Avec Westworld, la chaîne américaine HBO a sans doute trouvé la remplaçante de Game of Thrones, promise à une fin prochaine. En une saison, carton d’audience outre-Atlantique, cette nouvelle série d’anticipation s’impose déjà comme une référence.
Elle vous happe dès les premières minutes du pilote et ne vous lâche plus jusque dans les dernières secondes du final. Westworld, la nouvelle locomotive HBO adaptée du film éponyme de Michael Crichton (1973), est un bijou comme on en voit peu. Du travail d’orfèvre, à ce point précis qu’il faut être sacrément pointilleux pour trouver à redire. Les plus pressés reprocheront peut-être un début de saison empreint d’une relative lenteur. Un rythme toutefois nécessaire qui prend le temps d’installer l’intrigue et ses nuances, complexes et fascinantes. Le tout porté par un casting magistral, Anthony Hopkins et Ed Harris en tête.

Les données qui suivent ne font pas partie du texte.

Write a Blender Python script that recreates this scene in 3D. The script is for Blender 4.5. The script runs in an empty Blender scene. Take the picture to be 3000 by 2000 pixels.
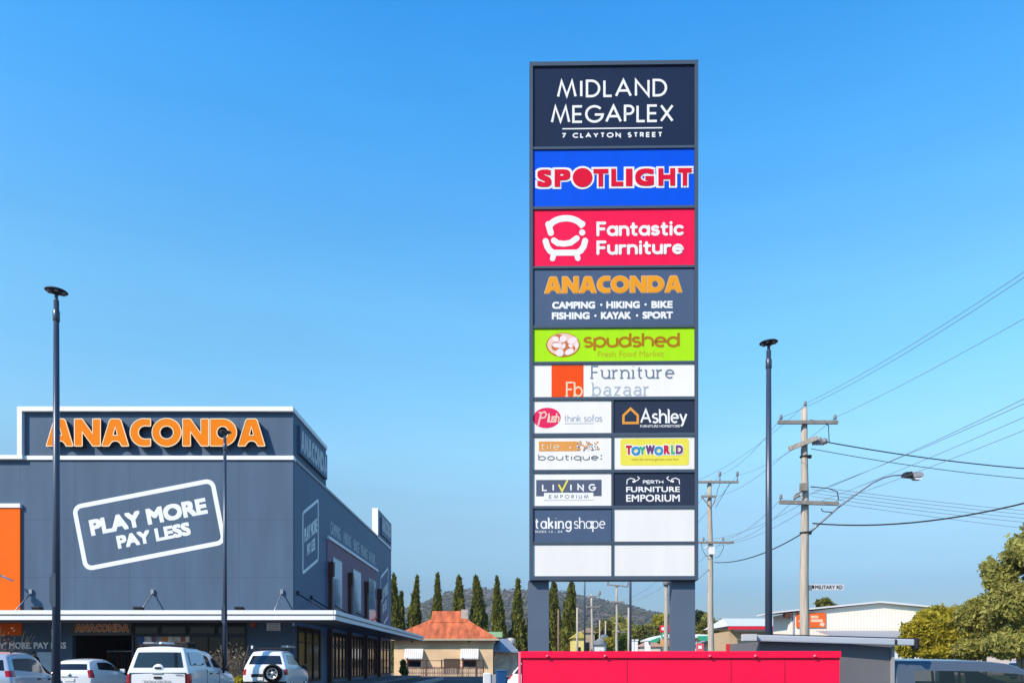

Westworld donne son nom à un parc avec pour décor l’ouest américain, ses cow-boys et ses bandits. Ici, dans ce monde à part, de riches visiteurs viennent se défouler sur les habitants qu’ils ont le loisir de dépouiller, violer, tuer. Car ces habitants fabriqués de toutes pièces, appelés les hôtes, sont des robots calqués trait pour trait sur des humains. Ces êtres bel et bien vivants ne sont pas faits du même bois que nous autres, mais n’en sont pas moins doués de sensibilité. Ils rient, pleurent, saignent et souffrent autant que le commun des mortels. Voilà pourquoi toutes les nuits, leur mémoire est effacée et avec elle le souvenir des horreurs subies à longueur de journée. Au petit matin, les voici prêts à répéter les mêmes mimiques et à tourner en boucle. Comme la bande-son, discrète, qui joue pourtant un rôle majeur : elle résonne telle une mélodie intérieure qui guide les personnages, réglés comme du papier à musique, dans leur partition quotidienne orchestrée par le créateur des lieux, Robert Ford (interprété par Anthony Hopkins, toujours aussi magnétique). Ce tout puissant devenu démiurge, aux airs de Machiavel trafiquant les rouages de la mécanique du cœur, apparaît comme une réincarnation du Dr Frankenstein.
Divine Comédie dantesque
Et l’on soupçonne très vite quelques-unes des créatures sur le point d’échapper aux contrôles drastiques de leurs maîtres, les employés de la firme qui gère le parc. Une mise en garde revient d’ailleurs à plusieurs reprises, au travers de cette citation tirée de Roméo et Juliette : « Les joies violentes ont des fins violentes ». On pressent un soulèvement des machines à venir. Certains des androïdes semblent en effet mus par des réminiscences de leurs existences et douleurs oubliées, à l’image de Dolores, fille de fermier faussement naïve, et de Maeve, tenancière d’un bordel froidement méticuleuse. Une sorte de bug dans ce système d’exploitation des sentiments qui leur permettrait de prendre conscience de leur condition inhumaine. L’enfer, c’est les hôtes. Des Prométhée modernes enfermés à jamais dans des rôles absurdes, condamnés à rejouer inlassablement cette Divine Comédie dantesque.
Les hôtes gagnent sans mal la compassion du spectateur, écœuré par les hommes en chair et en os qui -tous ou presque- ont laissé leur humanité aux portes d’un labyrinthe infernal. Éclipsée par un égoïsme aveugle. « Ne leur faites pas confiance », reconnaîtra Robert Ford. Dans Westworld, la réalité est sans cesse remise en question et le diable se cache dans les nombreux détails dont est truffé chacun des dix épisodes. Cette première saison se prête volontiers à un deuxième visionnage pour en apprécier toutes les subtilités.
La série allégorique distille de savants rebondissements, juste assez pour vous retourner le cerveau. Mais sans vous laisser en plan au moment de conclure. Promis, lumière est faite sur une partie des mystères entretenus tout du long. Des zones d’ombre sont soigneusement ménagées puisqu’une saison 2 est d’ores et déjà commandée pour 2018. Tant mieux, car il y a encore tellement à explorer dans l’univers de Westworld.